Verse 5
There was in the days of Herod, king of Judaea, a certain priest named Zacharias, of the course of Abijah: and he had a wife of the daughters of Aaron, and her name was Elisabeth.
ANNUNCIATION TO ZACHARIAS
Herod ... This ruler is the one known historically as Herod the Great, a savage Idumean, who had acquired the kingship of several provinces in Palestine from the Roman Senate, influenced by Octavius, to whom Herod had given large sums of money. He was a descendent of Esau and fully as profane as his progenitor. Technically, he reigned from 40 B.C. to the year of his death in 4 B.C.; but his actual control of the country dates from 37 B.C.[7] The event narrated here occurred in either 7 B.C. or 5 B.C., depending upon the exact date assigned to the birth of our Lord. Dummelow favored 6 B.C.,[8] and Boles 4 B.C.[9] The reckoning of time from the birth of Christ began a long time after the event of his birth, the error remaining long undetected; and this accounts for the paradox that Christ was born in a year called B.C.! The uncertainty of the exact year stems from Matthew's statement that Herod slew all the children "two years old" and under (Matthew 2:16). If the two years were those lost by the Wise Men in finding Jesus (which would suppose the star to have appeared two years before he was born), then the date would be 4 B.C.; but if the two years represented the two-year period while Herod searched for Jesus, then his birth would have been no later than 6 B.C. One thing is sure, Jesus was born before the death of Herod on April 1,4 B.C.
Zacharias, of the course of Abijah ... The name of this priest means" - Jehovah is renowned."[10] Following the events of this chapter, there is no further mention of him in the New Testament. The course of Abijah was one of 24 classes of priests who were rotated in the service of the temple. The great numbers of priests necessitated that particular choice for various functions should be made by casting lots; and no one was allowed to burn incense more than once, many never being permitted to do so at all.
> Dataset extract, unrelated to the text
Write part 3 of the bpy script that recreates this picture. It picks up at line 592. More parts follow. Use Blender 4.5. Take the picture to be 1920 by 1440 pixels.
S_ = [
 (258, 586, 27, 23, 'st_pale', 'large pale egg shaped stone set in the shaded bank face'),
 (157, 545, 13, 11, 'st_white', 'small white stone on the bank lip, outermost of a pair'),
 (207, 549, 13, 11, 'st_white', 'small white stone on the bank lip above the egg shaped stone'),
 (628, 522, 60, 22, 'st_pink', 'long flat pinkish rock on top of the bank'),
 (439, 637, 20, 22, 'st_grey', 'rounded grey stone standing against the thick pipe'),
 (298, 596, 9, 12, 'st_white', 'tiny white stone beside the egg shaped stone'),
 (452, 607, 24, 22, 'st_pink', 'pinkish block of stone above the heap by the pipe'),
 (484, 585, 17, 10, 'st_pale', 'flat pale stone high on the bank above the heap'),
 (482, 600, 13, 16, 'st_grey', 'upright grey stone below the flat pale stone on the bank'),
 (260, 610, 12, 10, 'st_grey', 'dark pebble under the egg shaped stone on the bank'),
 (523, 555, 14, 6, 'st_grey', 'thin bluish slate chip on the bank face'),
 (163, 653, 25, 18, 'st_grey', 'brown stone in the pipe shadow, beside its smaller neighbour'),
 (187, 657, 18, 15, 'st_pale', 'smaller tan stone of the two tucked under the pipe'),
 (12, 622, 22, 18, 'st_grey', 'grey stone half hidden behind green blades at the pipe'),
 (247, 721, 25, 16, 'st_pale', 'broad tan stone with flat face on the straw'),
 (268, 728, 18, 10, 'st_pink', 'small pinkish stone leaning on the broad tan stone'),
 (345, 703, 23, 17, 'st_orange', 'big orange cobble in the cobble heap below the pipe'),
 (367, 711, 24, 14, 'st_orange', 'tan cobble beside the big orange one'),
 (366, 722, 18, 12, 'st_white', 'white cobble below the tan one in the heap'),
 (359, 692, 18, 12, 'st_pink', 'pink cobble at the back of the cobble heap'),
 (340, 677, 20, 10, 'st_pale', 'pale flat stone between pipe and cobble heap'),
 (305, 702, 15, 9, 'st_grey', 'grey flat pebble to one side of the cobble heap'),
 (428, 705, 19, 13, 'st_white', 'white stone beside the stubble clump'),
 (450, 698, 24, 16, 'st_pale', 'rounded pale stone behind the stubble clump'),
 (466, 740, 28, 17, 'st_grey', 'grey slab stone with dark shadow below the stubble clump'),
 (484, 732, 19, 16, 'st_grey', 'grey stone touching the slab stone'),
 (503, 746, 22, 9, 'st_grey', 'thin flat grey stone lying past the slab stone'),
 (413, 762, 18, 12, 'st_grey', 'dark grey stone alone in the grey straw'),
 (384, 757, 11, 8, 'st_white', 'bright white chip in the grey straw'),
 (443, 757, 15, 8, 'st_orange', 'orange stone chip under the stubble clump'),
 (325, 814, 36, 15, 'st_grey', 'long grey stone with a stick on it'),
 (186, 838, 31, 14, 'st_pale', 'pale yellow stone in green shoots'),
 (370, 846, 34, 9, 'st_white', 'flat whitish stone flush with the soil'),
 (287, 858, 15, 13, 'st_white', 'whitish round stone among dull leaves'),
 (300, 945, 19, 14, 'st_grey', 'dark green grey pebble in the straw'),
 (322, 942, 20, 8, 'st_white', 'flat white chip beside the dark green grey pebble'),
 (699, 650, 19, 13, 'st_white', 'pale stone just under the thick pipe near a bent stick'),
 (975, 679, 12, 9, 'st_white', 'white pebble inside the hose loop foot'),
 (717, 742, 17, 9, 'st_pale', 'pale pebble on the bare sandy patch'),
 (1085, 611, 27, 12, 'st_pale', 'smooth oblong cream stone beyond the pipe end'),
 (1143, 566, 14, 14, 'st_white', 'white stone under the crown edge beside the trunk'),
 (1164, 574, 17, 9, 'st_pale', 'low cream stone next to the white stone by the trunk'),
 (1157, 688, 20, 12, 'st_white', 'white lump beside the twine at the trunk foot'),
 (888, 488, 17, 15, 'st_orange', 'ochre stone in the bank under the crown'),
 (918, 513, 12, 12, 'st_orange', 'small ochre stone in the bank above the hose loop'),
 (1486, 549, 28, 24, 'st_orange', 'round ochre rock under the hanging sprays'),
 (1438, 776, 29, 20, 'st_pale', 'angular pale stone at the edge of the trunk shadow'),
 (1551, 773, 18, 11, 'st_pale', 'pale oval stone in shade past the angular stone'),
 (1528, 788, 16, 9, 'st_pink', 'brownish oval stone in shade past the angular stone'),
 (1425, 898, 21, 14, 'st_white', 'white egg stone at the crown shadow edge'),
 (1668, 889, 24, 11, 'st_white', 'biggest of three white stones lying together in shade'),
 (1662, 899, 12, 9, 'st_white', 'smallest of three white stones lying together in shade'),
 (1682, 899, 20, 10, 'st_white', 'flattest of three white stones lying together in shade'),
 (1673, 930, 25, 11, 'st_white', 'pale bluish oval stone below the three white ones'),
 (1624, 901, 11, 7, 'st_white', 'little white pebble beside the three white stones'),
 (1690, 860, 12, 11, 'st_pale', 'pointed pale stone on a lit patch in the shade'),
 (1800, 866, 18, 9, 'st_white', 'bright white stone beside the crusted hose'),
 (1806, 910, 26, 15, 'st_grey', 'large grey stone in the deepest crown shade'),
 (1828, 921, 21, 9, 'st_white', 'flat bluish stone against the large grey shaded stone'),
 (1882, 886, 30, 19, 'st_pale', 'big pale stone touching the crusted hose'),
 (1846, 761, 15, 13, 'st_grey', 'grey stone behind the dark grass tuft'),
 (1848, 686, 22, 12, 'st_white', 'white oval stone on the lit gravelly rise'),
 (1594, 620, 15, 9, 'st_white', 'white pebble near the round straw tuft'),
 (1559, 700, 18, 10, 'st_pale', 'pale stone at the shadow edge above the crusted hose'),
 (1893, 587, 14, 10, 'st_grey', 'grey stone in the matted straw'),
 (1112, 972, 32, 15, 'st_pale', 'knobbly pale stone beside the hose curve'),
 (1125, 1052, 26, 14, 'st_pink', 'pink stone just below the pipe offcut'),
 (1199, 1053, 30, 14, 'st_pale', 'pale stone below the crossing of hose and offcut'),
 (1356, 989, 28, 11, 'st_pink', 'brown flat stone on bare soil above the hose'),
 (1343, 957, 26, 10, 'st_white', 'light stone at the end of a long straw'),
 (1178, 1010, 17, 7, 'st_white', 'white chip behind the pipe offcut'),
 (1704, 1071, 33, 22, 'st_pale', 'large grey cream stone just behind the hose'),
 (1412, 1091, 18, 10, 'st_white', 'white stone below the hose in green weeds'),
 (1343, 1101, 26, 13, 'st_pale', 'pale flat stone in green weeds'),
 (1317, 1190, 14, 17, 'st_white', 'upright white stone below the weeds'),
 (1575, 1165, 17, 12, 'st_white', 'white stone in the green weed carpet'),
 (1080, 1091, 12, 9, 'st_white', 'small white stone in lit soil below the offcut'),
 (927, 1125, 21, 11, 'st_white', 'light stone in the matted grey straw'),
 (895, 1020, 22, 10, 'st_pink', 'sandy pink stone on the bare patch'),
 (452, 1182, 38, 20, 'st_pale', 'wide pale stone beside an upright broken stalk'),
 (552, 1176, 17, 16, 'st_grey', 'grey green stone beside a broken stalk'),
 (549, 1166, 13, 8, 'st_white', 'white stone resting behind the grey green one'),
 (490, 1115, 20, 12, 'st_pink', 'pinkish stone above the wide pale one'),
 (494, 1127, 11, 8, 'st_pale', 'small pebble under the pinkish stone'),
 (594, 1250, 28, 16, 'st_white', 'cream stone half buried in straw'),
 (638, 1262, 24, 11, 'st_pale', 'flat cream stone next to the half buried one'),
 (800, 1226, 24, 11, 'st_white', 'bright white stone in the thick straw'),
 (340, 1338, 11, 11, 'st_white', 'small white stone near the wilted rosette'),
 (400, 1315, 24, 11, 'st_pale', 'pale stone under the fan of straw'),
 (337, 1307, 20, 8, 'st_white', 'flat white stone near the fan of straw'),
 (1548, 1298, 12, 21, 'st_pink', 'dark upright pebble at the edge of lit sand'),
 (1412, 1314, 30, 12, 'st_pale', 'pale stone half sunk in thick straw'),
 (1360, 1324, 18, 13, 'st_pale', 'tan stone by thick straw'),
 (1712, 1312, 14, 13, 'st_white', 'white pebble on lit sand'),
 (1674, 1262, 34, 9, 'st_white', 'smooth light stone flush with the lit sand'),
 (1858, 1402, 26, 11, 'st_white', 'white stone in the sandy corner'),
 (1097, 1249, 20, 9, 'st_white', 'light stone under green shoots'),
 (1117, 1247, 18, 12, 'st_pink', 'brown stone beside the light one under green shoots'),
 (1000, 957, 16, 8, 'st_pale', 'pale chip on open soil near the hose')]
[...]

Elisabeth ... was also a descendent of Aaron, her name meaning "God is an oath."[11] It is significant that she was a relative, a cousin of the mother of our Lord (Luke 1:36); but this does not mean that Mary also belonged to the tribe of Levi, for "Male descent alone determined the tribe, and Mary may have been related to Elizabeth on her mother's side."[12]
[7] Encyclopedia Britannica, Vol. 11, p. 510.
[8] J. R. Dummelow, op. cit., p. 627.
[9] H. Leo Boles, Commentary on Matthew (Nashville: Gospel Advocate Company, 1936), p. 36.
[10] Herbert Lockyer, All the Men of the Bible (Grand Rapids, Michigan: Zondervan Publishing House, 1958), p. 339.
[11] F. N. Peloubet, Peloubet's Bible Dictionary (Philadelphia: The John C. Winston Company, 1925) p. 174.
[12] J. R. Dummelow, op. cit., p. 739.